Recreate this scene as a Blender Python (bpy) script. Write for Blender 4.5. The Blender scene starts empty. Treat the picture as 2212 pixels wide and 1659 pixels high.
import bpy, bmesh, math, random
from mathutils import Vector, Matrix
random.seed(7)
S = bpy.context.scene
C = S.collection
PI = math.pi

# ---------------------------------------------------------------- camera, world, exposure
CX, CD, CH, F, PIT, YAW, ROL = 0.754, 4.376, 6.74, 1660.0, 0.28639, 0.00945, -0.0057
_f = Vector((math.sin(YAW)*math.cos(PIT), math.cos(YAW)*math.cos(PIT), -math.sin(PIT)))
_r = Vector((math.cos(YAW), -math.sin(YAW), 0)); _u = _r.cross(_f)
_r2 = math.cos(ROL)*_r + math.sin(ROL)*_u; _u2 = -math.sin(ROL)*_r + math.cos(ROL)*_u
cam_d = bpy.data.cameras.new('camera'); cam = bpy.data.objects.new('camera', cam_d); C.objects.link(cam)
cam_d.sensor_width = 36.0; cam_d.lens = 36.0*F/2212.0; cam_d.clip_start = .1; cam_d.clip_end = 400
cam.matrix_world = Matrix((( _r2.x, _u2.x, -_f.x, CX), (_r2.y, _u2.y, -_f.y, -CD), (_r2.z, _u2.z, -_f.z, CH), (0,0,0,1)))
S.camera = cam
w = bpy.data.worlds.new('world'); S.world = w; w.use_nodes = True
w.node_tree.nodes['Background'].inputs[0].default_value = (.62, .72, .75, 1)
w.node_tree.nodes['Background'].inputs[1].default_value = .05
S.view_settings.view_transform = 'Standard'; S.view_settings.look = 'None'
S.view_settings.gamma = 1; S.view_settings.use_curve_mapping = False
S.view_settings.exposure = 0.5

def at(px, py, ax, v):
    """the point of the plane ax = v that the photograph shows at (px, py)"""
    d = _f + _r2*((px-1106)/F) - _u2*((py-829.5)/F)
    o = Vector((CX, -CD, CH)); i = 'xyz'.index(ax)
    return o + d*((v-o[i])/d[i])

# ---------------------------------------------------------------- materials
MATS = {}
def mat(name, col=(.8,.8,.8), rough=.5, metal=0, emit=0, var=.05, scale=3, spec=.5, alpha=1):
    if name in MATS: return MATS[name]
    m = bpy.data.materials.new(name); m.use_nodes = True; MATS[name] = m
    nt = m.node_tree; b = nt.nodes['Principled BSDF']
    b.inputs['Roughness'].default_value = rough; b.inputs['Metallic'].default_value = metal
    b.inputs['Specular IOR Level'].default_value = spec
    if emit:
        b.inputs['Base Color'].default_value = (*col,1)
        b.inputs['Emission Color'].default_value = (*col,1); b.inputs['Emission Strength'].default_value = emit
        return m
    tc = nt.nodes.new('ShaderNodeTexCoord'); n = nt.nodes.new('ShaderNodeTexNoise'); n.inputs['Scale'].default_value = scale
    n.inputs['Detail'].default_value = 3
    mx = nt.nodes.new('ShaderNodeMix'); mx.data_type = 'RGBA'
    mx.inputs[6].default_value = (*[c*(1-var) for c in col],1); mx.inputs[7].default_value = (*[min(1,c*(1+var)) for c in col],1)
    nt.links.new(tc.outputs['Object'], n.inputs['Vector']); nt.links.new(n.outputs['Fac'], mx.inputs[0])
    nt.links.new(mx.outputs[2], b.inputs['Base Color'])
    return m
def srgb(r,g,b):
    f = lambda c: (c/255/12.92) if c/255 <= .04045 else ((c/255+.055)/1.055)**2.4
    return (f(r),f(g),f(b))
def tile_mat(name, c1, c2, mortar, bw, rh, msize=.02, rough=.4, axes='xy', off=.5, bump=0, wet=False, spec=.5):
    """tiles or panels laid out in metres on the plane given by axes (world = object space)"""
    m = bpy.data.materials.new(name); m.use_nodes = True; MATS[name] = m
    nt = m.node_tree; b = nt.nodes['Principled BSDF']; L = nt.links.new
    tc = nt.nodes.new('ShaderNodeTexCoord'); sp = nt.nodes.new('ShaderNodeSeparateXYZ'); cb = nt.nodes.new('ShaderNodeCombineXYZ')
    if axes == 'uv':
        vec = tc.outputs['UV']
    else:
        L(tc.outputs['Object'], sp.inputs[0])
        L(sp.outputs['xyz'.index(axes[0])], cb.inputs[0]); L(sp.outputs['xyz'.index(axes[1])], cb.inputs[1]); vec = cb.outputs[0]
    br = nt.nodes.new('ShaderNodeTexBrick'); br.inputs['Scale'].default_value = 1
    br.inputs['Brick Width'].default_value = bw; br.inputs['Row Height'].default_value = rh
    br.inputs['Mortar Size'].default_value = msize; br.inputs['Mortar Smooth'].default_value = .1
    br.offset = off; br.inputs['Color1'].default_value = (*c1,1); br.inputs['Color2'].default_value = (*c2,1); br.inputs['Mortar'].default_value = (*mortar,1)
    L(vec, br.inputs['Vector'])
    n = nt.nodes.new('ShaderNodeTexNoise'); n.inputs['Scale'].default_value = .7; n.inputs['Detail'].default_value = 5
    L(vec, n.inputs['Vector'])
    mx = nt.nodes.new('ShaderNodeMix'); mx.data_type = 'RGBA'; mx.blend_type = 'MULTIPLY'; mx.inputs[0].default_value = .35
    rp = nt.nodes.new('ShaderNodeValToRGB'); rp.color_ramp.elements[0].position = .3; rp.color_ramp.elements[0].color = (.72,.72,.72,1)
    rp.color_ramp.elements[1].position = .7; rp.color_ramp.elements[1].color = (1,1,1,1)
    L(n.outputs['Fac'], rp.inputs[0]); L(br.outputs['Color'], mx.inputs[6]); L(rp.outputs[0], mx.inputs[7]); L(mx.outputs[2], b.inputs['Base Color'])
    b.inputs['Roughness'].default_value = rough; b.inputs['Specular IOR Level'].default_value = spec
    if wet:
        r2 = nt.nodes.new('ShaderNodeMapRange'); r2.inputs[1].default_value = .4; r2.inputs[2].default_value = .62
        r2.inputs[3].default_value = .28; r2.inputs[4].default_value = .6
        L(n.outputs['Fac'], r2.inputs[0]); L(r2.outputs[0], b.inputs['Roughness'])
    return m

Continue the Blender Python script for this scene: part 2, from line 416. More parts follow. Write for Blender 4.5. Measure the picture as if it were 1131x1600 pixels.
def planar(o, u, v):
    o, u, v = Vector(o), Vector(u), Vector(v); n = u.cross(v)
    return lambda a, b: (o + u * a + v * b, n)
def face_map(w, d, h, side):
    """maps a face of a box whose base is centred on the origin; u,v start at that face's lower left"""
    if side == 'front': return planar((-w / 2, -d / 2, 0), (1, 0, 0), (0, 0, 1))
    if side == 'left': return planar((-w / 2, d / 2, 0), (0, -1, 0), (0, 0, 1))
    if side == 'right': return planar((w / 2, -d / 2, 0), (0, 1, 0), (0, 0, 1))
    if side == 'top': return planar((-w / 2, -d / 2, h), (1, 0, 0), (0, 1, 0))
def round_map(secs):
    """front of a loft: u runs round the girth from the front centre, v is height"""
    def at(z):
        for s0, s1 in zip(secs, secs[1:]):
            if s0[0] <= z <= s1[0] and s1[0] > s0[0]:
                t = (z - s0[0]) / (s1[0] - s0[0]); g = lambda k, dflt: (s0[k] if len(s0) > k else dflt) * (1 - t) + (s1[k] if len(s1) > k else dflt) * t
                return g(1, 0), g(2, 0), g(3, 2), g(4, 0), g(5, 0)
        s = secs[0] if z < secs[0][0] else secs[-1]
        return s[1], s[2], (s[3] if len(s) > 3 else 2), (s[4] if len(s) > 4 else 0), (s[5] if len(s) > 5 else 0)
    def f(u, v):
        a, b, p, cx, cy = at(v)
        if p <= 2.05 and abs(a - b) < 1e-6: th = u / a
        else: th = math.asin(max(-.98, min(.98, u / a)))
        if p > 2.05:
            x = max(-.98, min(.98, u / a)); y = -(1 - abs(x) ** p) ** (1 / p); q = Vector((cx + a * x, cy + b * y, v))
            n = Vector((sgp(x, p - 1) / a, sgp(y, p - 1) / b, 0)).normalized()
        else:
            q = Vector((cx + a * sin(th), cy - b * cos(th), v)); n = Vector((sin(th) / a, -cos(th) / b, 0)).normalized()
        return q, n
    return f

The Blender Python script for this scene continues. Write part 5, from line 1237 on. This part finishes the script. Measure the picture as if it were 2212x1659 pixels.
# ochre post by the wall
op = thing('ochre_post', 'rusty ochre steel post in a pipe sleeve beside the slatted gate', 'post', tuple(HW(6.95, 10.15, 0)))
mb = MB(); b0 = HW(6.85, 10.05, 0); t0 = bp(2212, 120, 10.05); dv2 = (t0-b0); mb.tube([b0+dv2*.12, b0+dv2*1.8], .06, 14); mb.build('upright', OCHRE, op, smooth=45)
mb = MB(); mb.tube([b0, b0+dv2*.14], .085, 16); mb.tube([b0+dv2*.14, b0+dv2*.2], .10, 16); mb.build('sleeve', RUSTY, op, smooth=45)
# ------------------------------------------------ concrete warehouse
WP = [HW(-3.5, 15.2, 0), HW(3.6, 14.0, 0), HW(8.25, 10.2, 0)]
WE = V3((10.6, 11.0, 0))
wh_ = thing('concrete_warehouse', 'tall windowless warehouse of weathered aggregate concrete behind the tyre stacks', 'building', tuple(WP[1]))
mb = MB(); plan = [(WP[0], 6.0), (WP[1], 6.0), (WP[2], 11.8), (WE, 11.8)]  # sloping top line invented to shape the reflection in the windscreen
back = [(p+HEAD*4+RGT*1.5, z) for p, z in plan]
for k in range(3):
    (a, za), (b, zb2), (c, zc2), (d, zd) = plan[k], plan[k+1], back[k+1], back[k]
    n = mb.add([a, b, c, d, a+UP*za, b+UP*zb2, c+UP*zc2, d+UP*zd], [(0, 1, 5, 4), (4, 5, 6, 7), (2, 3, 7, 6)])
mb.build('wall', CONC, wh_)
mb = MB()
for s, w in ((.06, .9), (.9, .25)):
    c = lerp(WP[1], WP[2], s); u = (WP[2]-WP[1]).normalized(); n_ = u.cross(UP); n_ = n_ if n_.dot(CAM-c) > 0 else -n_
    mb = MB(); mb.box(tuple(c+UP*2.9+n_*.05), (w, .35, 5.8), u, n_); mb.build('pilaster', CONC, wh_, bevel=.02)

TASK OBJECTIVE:
Every line from the line containing "The Blender Python script for this scene continues." to the last line of the material above must be repeated exactly, and no other line.

EXERCISE ANSWER:
The Blender Python script for this scene continues. Write part 5, from line 1237 on. This part finishes the script. Measure the picture as if it were 2212x1659 pixels.
# ochre post by the wall
op = thing('ochre_post', 'rusty ochre steel post in a pipe sleeve beside the slatted gate', 'post', tuple(HW(6.95, 10.15, 0)))
mb = MB(); b0 = HW(6.85, 10.05, 0); t0 = bp(2212, 120, 10.05); dv2 = (t0-b0); mb.tube([b0+dv2*.12, b0+dv2*1.8], .06, 14); mb.build('upright', OCHRE, op, smooth=45)
mb = MB(); mb.tube([b0, b0+dv2*.14], .085, 16); mb.tube([b0+dv2*.14, b0+dv2*.2], .10, 16); mb.build('sleeve', RUSTY, op, smooth=45)
# ------------------------------------------------ concrete warehouse
WP = [HW(-3.5, 15.2, 0), HW(3.6, 14.0, 0), HW(8.25, 10.2, 0)]
WE = V3((10.6, 11.0, 0))
wh_ = thing('concrete_warehouse', 'tall windowless warehouse of weathered aggregate concrete behind the tyre stacks', 'building', tuple(WP[1]))
mb = MB(); plan = [(WP[0], 6.0), (WP[1], 6.0), (WP[2], 11.8), (WE, 11.8)]  # sloping top line invented to shape the reflection in the windscreen
back = [(p+HEAD*4+RGT*1.5, z) for p, z in plan]
for k in range(3):
    (a, za), (b, zb2), (c, zc2), (d, zd) = plan[k], plan[k+1], back[k+1], back[k]
    n = mb.add([a, b, c, d, a+UP*za, b+UP*zb2, c+UP*zc2, d+UP*zd], [(0, 1, 5, 4), (4, 5, 6, 7), (2, 3, 7, 6)])
mb.build('wall', CONC, wh_)
mb = MB()
for s, w in ((.06, .9), (.9, .25)):
    c = lerp(WP[1], WP[2], s); u = (WP[2]-WP[1]).normalized(); n_ = u.cross(UP); n_ = n_ if n_.dot(CAM-c) > 0 else -n_
    mb = MB(); mb.box(tuple(c+UP*2.9+n_*.05), (w, .35, 5.8), u, n_); mb.build('pilaster', CONC, wh_, bevel=.02)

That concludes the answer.